The 401(k) has been around for nearly 50 years. It’s not some new or untested concept—it’s the primary way millions of Americans save for retirement. The problem isn’t with the tool itself, but with how it’s being managed.
Most plans simply aren’t run with the same discipline or rigor we bring to other areas of the business. Instead, the 401(k) is often treated as a passive, optional benefit—something that’s offered, but not actively managed toward a specific goal.
Rather than being guided by a clear objective, many plans are designed just to check the box: offer a benefit, stay compliant, avoid legal trouble. But “Let’s not get sued” isn’t the same as “Let’s help our people retire.” And that’s the core issue: most plans don’t have retirement readiness as the goal.
Then there’s the accountability gap. No one is truly responsible for ensuring employees are on track to retire. Executive leadership, HR, finance, advisers, and recordkeepers all play a role, but no one has to own that outcome. Responsibility is shared, but accountability is missing. Even if retirement readiness is the stated goal, if no one is held accountable for achieving it, then that goal remains out of reach. Without clear ownership and accountability, meaningful progress stalls, and employees continue to fall behind.
And, it’s not just the lack of a clear goal or accountability. The KPIs, or the industry’s standard success metrics, are all over the place. Plan fiduciaries get plenty of data and reports, but there clearly is not enough progress. How do we know if the plan is actually getting people on track—or not? And what metrics truly drive retirement readiness?

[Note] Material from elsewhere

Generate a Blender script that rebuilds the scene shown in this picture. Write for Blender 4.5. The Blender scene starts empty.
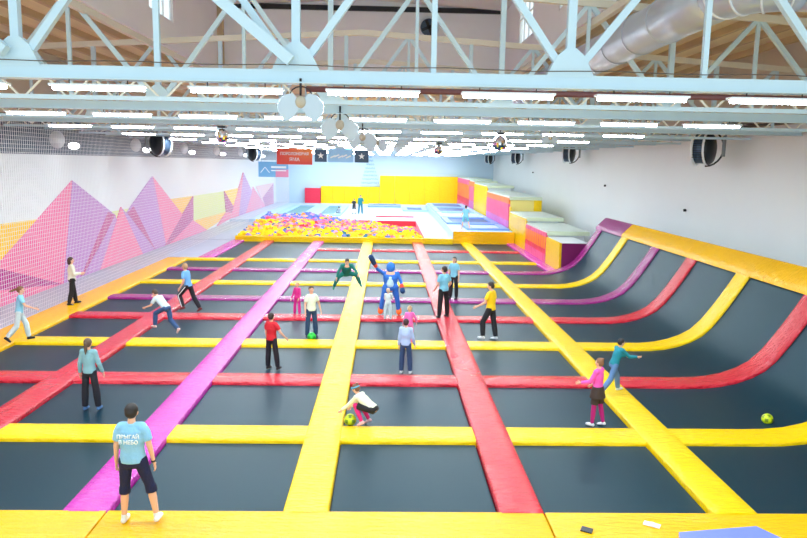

With so many reports, it can be overwhelming to know what really matters. Participation rates, education attendance, and positive survey responses may feel like wins, but they don’t answer the essential questions: Are people saving enough? Are their investments growing? Are their fees low enough to preserve their savings?
Those are the metrics that matter. But too often, they’re not the ones committees are being shown. And without a clear goal guiding the plan, it’s easy to mistake activity for progress. As management expert Peter F. Drucker famously said, “If you can’t measure it, you can’t manage it.” In our experience, if we’re not measuring whether employees are actually on track to retire, then we’re not really managing the plan. We’re just maintaining it. And when that’s the standard, it’s no surprise that outcomes fall short, and workers are left to carry the consequences.